Tuesday, 25 December 2007

Christmas 1: wrapping paper

It's Christmas night and the kids are in bed. Mark is reading about Darwin, and I've just finished trimming the torn edges from the used wrapping paper, which I then folded neatly and put in the wrapping paper place. What has happened to me? Firstly that I have a dedicated storage facility for gift wrap, and secondly that I keep the old stuff. Mark says he remembers our first Christmas together, way back in the mid-90s, when he had to stifle his natural instinct to save used paper, for fear that I would think it ... I don't know exactly, nerdy? Unnecessarily parsimonious? Now here I am trimming already reused and - if it's ours - recycled paper. How the profligate have learned austerity.

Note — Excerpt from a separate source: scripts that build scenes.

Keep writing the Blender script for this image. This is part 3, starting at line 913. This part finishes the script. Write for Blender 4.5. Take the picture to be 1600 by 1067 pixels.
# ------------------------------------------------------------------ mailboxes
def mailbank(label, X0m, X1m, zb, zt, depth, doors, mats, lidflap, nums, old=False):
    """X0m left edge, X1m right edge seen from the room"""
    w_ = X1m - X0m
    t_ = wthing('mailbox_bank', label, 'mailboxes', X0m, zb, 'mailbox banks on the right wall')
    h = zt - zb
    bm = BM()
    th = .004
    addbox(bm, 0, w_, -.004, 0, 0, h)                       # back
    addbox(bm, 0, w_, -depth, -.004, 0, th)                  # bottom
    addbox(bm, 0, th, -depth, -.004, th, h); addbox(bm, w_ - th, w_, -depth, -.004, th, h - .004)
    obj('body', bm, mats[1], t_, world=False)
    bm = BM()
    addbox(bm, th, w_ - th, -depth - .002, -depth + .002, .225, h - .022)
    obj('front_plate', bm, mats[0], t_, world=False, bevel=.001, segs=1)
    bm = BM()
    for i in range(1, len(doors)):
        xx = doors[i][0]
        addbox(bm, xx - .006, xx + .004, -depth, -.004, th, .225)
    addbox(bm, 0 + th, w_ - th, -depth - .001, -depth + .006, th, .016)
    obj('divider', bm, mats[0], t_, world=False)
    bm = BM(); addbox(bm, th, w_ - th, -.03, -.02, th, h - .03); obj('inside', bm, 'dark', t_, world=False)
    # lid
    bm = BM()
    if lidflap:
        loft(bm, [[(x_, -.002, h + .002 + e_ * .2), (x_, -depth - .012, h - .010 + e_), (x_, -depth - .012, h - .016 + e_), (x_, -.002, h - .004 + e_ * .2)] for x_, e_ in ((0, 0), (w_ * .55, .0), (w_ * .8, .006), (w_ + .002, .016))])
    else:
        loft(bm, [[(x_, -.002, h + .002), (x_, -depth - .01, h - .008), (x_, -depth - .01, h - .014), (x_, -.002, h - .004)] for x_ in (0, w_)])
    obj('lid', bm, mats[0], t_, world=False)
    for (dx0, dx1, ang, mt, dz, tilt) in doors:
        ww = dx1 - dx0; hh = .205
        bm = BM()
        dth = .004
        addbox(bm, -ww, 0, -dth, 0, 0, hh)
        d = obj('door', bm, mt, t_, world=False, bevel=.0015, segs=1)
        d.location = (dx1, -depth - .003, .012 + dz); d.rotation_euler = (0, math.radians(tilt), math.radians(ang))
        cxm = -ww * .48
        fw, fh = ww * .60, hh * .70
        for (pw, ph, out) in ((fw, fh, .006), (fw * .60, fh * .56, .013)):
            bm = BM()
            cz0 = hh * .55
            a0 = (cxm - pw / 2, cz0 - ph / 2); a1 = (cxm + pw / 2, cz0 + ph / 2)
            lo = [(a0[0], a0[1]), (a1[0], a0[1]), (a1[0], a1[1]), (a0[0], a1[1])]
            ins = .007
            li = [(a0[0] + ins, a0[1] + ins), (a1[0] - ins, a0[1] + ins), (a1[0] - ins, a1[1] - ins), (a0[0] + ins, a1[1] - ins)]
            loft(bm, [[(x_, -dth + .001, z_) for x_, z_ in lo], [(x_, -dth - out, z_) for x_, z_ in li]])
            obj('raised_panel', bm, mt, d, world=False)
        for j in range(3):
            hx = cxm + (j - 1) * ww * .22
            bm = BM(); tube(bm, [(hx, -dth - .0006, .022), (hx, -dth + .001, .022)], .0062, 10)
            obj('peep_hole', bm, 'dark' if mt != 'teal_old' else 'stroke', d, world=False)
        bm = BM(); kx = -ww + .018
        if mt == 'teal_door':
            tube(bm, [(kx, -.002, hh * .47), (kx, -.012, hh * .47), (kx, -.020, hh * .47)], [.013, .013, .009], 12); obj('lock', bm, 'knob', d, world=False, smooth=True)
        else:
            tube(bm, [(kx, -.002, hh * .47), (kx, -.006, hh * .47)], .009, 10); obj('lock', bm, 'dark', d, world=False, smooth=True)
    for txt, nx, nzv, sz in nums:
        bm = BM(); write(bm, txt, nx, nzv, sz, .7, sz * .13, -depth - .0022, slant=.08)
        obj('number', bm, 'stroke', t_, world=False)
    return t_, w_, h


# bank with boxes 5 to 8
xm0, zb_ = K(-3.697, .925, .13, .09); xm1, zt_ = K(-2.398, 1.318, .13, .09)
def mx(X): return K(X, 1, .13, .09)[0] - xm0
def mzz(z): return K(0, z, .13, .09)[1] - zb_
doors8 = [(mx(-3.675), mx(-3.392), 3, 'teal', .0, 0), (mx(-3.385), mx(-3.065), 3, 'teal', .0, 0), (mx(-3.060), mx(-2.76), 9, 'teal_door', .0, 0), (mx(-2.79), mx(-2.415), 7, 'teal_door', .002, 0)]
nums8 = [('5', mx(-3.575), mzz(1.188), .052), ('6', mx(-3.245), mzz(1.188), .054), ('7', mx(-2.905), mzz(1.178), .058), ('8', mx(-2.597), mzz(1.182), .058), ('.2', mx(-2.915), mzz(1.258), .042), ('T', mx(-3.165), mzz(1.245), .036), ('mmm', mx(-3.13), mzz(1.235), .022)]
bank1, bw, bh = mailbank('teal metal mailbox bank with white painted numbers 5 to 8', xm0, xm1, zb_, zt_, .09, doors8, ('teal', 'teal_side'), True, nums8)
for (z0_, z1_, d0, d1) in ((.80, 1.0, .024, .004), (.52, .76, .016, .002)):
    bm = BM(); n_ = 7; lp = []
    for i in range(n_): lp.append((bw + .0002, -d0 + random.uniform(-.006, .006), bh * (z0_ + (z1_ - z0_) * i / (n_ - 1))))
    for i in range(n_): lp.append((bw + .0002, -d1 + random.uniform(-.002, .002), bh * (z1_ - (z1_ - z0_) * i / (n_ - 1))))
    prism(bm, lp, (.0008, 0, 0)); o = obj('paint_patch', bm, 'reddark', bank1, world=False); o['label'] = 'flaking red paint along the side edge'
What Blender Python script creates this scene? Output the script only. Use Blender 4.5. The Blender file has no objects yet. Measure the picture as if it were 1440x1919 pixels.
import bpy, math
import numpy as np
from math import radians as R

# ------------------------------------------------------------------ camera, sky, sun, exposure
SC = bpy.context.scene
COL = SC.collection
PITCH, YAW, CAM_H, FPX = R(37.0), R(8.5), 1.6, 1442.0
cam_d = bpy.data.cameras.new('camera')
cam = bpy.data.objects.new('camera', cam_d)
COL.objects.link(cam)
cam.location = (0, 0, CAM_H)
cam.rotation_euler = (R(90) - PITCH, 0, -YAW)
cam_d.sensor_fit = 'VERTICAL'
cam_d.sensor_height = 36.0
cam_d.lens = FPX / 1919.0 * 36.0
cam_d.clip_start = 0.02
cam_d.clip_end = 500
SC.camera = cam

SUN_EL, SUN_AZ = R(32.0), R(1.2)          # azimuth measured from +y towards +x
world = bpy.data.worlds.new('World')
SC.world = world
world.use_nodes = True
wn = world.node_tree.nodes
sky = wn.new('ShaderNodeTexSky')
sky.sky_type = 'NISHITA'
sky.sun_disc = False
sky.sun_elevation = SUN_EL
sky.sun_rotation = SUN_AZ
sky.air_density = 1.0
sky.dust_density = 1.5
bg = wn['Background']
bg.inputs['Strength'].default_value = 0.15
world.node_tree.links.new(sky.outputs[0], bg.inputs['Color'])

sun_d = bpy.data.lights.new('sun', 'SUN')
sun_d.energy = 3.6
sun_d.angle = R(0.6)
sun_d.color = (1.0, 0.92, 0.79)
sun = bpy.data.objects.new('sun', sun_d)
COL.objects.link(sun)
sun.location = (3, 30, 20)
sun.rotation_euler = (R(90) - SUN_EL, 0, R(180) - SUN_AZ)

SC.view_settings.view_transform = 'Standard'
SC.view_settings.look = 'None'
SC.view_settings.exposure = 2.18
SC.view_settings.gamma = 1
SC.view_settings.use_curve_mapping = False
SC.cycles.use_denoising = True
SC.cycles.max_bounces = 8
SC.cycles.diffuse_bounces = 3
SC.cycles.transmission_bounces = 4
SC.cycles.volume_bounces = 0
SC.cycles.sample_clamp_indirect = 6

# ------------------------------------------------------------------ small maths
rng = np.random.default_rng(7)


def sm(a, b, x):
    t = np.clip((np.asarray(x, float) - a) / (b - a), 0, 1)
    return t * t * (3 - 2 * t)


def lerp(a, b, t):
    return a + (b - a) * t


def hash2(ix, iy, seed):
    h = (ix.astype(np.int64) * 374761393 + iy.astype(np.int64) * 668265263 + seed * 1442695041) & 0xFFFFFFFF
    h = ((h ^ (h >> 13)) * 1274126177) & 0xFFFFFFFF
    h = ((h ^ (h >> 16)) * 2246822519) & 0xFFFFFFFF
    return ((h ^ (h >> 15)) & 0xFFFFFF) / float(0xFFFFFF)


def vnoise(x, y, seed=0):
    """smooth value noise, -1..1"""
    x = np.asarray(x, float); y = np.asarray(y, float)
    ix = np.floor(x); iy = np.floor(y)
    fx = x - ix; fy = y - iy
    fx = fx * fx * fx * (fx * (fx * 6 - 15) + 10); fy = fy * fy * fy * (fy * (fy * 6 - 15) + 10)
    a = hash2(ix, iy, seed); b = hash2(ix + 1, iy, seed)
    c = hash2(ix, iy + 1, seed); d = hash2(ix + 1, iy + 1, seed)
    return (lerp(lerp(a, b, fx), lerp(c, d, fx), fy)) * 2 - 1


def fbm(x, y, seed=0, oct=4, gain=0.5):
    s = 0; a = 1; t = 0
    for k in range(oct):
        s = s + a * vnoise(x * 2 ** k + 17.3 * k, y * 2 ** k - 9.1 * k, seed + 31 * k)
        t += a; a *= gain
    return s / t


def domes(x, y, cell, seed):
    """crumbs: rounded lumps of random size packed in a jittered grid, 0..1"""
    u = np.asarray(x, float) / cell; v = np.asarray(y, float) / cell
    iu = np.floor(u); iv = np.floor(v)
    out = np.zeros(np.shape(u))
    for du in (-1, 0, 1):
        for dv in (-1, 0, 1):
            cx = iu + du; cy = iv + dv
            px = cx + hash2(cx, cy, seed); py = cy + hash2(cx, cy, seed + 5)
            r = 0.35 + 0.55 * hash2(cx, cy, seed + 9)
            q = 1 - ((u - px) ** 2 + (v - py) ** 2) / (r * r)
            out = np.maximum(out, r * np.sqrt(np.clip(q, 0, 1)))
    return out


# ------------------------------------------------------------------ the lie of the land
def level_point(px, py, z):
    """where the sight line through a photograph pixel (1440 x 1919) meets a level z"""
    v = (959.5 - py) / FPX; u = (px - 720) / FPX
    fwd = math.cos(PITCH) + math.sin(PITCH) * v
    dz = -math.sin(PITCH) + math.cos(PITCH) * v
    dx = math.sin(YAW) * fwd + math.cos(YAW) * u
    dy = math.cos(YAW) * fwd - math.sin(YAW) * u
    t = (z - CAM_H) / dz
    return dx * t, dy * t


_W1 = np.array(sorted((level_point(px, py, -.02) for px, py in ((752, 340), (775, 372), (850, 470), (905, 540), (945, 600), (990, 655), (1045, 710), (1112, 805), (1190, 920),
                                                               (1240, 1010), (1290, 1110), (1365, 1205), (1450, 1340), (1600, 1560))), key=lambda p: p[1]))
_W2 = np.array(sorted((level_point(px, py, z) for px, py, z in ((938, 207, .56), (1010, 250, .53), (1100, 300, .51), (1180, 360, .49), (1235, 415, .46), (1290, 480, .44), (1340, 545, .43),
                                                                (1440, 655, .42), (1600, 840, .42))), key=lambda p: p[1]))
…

The thing is, I keep thinking that the world is changing in line with me, and suffer continual pricks of surprise when I find it's not so. Just a few weeks ago, I went to a movie with a friend and her sister on her birthday (Atonement, again: hell, I even reuse films). We went back to her house for the present-giving ceremony. I was I was pleased with my effort, which I thought prettily combined decorousness with ethics: a lovely old cup and saucer that some clever person had found in a charity shop and turned into a tea-scented candle, so reused and, in a sense, recycled. I had wrapped it in a piece of pre-used - though not overly crumpled - tissue paper. Purple, I think. Anyway, my friend's sister looked at my wrapping and creased her - rather perfect, Oxford-educated - brow. 'I'm afraid that I couldn't use paper again,' she said. 'It would take half the fun out of unwrapping a present.'

I think I used to feel like that. Before I got smug.